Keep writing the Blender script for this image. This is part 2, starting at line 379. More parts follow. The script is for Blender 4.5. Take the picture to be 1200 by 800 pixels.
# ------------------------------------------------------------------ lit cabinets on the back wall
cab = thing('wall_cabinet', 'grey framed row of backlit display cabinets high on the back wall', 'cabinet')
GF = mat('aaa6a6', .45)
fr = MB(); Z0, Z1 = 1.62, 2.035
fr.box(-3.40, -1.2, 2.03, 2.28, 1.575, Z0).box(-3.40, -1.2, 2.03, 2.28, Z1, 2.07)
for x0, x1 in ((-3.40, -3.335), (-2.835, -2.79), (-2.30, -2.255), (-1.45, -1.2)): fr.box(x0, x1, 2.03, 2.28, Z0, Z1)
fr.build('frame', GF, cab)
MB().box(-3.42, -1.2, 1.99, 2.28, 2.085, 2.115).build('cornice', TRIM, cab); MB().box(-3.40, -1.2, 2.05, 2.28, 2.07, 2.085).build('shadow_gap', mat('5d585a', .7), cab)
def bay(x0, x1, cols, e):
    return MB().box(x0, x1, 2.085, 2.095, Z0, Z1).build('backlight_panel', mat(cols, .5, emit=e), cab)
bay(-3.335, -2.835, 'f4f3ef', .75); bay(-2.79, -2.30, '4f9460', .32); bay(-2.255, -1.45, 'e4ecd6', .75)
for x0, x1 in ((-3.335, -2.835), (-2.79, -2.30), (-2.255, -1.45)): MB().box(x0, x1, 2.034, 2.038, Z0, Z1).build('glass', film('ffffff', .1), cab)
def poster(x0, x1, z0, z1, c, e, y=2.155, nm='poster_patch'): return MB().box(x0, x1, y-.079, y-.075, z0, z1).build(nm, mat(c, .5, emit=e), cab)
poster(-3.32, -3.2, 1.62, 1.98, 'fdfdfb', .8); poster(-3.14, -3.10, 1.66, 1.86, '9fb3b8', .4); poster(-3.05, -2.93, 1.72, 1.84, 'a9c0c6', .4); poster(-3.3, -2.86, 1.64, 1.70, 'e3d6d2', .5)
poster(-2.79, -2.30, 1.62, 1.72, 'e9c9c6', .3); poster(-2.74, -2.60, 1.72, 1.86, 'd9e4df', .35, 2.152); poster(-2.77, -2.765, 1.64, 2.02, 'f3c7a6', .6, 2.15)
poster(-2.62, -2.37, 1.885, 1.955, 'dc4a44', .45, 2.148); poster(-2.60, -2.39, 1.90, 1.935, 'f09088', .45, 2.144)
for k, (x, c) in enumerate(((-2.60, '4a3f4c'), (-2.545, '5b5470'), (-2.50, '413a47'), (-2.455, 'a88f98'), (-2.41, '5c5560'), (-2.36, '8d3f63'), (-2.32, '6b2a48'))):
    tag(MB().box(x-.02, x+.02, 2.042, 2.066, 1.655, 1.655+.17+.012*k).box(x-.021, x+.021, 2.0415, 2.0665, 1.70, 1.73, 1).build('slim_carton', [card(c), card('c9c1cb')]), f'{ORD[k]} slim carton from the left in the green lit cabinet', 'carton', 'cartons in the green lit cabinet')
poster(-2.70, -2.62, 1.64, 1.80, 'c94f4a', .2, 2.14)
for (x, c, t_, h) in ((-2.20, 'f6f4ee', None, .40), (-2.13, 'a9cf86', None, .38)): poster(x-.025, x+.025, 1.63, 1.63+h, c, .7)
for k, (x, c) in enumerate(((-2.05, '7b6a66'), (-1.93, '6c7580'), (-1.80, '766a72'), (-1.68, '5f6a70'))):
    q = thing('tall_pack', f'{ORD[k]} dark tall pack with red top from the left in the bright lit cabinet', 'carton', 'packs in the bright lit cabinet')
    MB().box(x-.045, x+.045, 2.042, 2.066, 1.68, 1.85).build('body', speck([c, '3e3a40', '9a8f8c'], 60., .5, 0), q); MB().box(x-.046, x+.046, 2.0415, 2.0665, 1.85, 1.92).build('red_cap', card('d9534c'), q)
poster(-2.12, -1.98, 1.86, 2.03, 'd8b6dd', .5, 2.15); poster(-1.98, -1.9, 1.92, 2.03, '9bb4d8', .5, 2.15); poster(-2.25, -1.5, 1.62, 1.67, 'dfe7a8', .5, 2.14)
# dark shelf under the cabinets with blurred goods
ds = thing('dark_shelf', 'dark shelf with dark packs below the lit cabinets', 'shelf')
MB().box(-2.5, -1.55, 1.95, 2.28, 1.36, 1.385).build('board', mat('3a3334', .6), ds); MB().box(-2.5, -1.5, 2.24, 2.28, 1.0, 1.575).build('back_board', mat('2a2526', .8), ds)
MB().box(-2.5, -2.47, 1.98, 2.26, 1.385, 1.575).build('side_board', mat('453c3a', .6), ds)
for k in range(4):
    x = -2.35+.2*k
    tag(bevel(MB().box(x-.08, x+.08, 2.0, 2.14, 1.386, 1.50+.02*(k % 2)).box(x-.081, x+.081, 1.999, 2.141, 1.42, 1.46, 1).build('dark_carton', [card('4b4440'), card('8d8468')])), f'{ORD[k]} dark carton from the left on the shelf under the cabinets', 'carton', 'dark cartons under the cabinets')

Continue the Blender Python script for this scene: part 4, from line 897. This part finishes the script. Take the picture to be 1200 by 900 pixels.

▶ [Problem requirements]
Reproduce all of the material above word for word.

▶ [Result]
Keep writing the Blender script for this image. This is part 2, starting at line 379. More parts follow. The script is for Blender 4.5. Take the picture to be 1200 by 800 pixels.
# ------------------------------------------------------------------ lit cabinets on the back wall
cab = thing('wall_cabinet', 'grey framed row of backlit display cabinets high on the back wall', 'cabinet')
GF = mat('aaa6a6', .45)
fr = MB(); Z0, Z1 = 1.62, 2.035
fr.box(-3.40, -1.2, 2.03, 2.28, 1.575, Z0).box(-3.40, -1.2, 2.03, 2.28, Z1, 2.07)
for x0, x1 in ((-3.40, -3.335), (-2.835, -2.79), (-2.30, -2.255), (-1.45, -1.2)): fr.box(x0, x1, 2.03, 2.28, Z0, Z1)
fr.build('frame', GF, cab)
MB().box(-3.42, -1.2, 1.99, 2.28, 2.085, 2.115).build('cornice', TRIM, cab); MB().box(-3.40, -1.2, 2.05, 2.28, 2.07, 2.085).build('shadow_gap', mat('5d585a', .7), cab)
def bay(x0, x1, cols, e):
    return MB().box(x0, x1, 2.085, 2.095, Z0, Z1).build('backlight_panel', mat(cols, .5, emit=e), cab)
bay(-3.335, -2.835, 'f4f3ef', .75); bay(-2.79, -2.30, '4f9460', .32); bay(-2.255, -1.45, 'e4ecd6', .75)
for x0, x1 in ((-3.335, -2.835), (-2.79, -2.30), (-2.255, -1.45)): MB().box(x0, x1, 2.034, 2.038, Z0, Z1).build('glass', film('ffffff', .1), cab)
def poster(x0, x1, z0, z1, c, e, y=2.155, nm='poster_patch'): return MB().box(x0, x1, y-.079, y-.075, z0, z1).build(nm, mat(c, .5, emit=e), cab)
poster(-3.32, -3.2, 1.62, 1.98, 'fdfdfb', .8); poster(-3.14, -3.10, 1.66, 1.86, '9fb3b8', .4); poster(-3.05, -2.93, 1.72, 1.84, 'a9c0c6', .4); poster(-3.3, -2.86, 1.64, 1.70, 'e3d6d2', .5)
poster(-2.79, -2.30, 1.62, 1.72, 'e9c9c6', .3); poster(-2.74, -2.60, 1.72, 1.86, 'd9e4df', .35, 2.152); poster(-2.77, -2.765, 1.64, 2.02, 'f3c7a6', .6, 2.15)
poster(-2.62, -2.37, 1.885, 1.955, 'dc4a44', .45, 2.148); poster(-2.60, -2.39, 1.90, 1.935, 'f09088', .45, 2.144)
for k, (x, c) in enumerate(((-2.60, '4a3f4c'), (-2.545, '5b5470'), (-2.50, '413a47'), (-2.455, 'a88f98'), (-2.41, '5c5560'), (-2.36, '8d3f63'), (-2.32, '6b2a48'))):
    tag(MB().box(x-.02, x+.02, 2.042, 2.066, 1.655, 1.655+.17+.012*k).box(x-.021, x+.021, 2.0415, 2.0665, 1.70, 1.73, 1).build('slim_carton', [card(c), card('c9c1cb')]), f'{ORD[k]} slim carton from the left in the green lit cabinet', 'carton', 'cartons in the green lit cabinet')
poster(-2.70, -2.62, 1.64, 1.80, 'c94f4a', .2, 2.14)
for (x, c, t_, h) in ((-2.20, 'f6f4ee', None, .40), (-2.13, 'a9cf86', None, .38)): poster(x-.025, x+.025, 1.63, 1.63+h, c, .7)
for k, (x, c) in enumerate(((-2.05, '7b6a66'), (-1.93, '6c7580'), (-1.80, '766a72'), (-1.68, '5f6a70'))):
    q = thing('tall_pack', f'{ORD[k]} dark tall pack with red top from the left in the bright lit cabinet', 'carton', 'packs in the bright lit cabinet')
    MB().box(x-.045, x+.045, 2.042, 2.066, 1.68, 1.85).build('body', speck([c, '3e3a40', '9a8f8c'], 60., .5, 0), q); MB().box(x-.046, x+.046, 2.0415, 2.0665, 1.85, 1.92).build('red_cap', card('d9534c'), q)
poster(-2.12, -1.98, 1.86, 2.03, 'd8b6dd', .5, 2.15); poster(-1.98, -1.9, 1.92, 2.03, '9bb4d8', .5, 2.15); poster(-2.25, -1.5, 1.62, 1.67, 'dfe7a8', .5, 2.14)
# dark shelf under the cabinets with blurred goods
ds = thing('dark_shelf', 'dark shelf with dark packs below the lit cabinets', 'shelf')
MB().box(-2.5, -1.55, 1.95, 2.28, 1.36, 1.385).build('board', mat('3a3334', .6), ds); MB().box(-2.5, -1.5, 2.24, 2.28, 1.0, 1.575).build('back_board', mat('2a2526', .8), ds)
MB().box(-2.5, -2.47, 1.98, 2.26, 1.385, 1.575).build('side_board', mat('453c3a', .6), ds)
for k in range(4):
    x = -2.35+.2*k
    tag(bevel(MB().box(x-.08, x+.08, 2.0, 2.14, 1.386, 1.50+.02*(k % 2)).box(x-.081, x+.081, 1.999, 2.141, 1.42, 1.46, 1).build('dark_carton', [card('4b4440'), card('8d8468')])), f'{ORD[k]} dark carton from the left on the shelf under the cabinets', 'carton', 'dark cartons under the cabinets')

Continue the Blender Python script for this scene: part 4, from line 897. This part finishes the script. Take the picture to be 1200 by 900 pixels.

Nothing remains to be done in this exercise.